§ **Your objective**
Only the lines from the start of the material through the line containing "S.camera = camo" are to be extracted, exactly as they appear.

§ **Supplied information**

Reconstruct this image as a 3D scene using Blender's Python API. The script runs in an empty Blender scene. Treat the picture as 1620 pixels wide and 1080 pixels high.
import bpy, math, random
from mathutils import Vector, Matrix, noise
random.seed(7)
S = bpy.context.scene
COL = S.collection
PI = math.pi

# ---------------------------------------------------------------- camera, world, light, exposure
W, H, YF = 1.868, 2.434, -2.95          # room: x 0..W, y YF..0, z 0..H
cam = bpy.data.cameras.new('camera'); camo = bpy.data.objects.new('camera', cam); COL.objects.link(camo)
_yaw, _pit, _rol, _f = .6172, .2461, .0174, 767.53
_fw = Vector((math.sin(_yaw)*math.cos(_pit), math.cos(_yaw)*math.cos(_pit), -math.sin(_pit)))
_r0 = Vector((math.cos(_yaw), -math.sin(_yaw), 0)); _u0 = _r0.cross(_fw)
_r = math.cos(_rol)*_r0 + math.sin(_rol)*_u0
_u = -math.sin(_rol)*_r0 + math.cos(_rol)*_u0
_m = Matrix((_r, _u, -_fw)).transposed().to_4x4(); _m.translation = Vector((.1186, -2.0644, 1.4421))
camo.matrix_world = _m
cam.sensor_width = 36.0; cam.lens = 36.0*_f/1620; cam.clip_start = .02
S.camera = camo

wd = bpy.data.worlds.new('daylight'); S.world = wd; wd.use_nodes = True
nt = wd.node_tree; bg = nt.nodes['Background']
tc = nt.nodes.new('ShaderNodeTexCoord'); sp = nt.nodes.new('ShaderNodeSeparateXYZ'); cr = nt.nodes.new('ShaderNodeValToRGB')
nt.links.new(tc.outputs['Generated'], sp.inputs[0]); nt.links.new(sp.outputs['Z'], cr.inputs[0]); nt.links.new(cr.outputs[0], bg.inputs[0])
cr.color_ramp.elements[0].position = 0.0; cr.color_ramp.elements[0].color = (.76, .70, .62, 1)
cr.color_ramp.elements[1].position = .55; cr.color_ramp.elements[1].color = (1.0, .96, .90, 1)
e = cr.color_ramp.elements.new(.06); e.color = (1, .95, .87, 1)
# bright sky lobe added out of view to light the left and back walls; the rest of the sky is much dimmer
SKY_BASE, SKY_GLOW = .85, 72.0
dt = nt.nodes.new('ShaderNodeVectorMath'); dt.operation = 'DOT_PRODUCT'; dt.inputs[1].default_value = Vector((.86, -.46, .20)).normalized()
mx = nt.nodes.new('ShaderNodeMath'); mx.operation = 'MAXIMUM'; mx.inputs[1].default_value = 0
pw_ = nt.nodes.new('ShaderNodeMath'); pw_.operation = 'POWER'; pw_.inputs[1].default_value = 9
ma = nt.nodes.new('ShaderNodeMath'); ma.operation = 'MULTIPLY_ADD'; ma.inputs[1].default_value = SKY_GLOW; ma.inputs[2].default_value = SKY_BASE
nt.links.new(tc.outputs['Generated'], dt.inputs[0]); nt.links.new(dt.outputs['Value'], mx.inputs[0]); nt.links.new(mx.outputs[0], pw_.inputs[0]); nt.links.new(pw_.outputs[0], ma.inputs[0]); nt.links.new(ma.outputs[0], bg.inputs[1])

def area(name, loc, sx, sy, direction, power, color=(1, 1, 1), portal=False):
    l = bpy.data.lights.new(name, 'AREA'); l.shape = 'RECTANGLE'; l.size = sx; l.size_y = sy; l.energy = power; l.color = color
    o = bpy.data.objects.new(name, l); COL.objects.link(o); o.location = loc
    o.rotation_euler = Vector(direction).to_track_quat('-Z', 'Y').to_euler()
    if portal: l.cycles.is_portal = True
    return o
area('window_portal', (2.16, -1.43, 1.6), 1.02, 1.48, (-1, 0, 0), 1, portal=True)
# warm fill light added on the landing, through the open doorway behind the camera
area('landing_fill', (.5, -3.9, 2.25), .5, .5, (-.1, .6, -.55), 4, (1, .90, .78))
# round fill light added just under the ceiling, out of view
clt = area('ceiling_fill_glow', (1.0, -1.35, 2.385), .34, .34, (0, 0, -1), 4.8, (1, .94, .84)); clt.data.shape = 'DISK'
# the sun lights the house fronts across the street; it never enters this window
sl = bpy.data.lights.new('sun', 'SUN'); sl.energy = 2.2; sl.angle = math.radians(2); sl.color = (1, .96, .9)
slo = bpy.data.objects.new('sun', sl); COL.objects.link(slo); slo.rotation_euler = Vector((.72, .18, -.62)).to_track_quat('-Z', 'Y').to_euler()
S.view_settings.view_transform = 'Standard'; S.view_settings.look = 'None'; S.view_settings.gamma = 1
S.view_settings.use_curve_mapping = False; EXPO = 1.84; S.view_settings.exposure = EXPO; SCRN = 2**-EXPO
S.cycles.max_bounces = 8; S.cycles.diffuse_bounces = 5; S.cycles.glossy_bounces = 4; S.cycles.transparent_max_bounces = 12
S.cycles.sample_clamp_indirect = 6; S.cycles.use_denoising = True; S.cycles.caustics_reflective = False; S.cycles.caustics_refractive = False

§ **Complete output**
Reconstruct this image as a 3D scene using Blender's Python API. The script runs in an empty Blender scene. Treat the picture as 1620 pixels wide and 1080 pixels high.
import bpy, math, random
from mathutils import Vector, Matrix, noise
random.seed(7)
S = bpy.context.scene
COL = S.collection
PI = math.pi

# ---------------------------------------------------------------- camera, world, light, exposure
W, H, YF = 1.868, 2.434, -2.95          # room: x 0..W, y YF..0, z 0..H
cam = bpy.data.cameras.new('camera'); camo = bpy.data.objects.new('camera', cam); COL.objects.link(camo)
_yaw, _pit, _rol, _f = .6172, .2461, .0174, 767.53
_fw = Vector((math.sin(_yaw)*math.cos(_pit), math.cos(_yaw)*math.cos(_pit), -math.sin(_pit)))
_r0 = Vector((math.cos(_yaw), -math.sin(_yaw), 0)); _u0 = _r0.cross(_fw)
_r = math.cos(_rol)*_r0 + math.sin(_rol)*_u0
_u = -math.sin(_rol)*_r0 + math.cos(_rol)*_u0
_m = Matrix((_r, _u, -_fw)).transposed().to_4x4(); _m.translation = Vector((.1186, -2.0644, 1.4421))
camo.matrix_world = _m
cam.sensor_width = 36.0; cam.lens = 36.0*_f/1620; cam.clip_start = .02
S.camera = camo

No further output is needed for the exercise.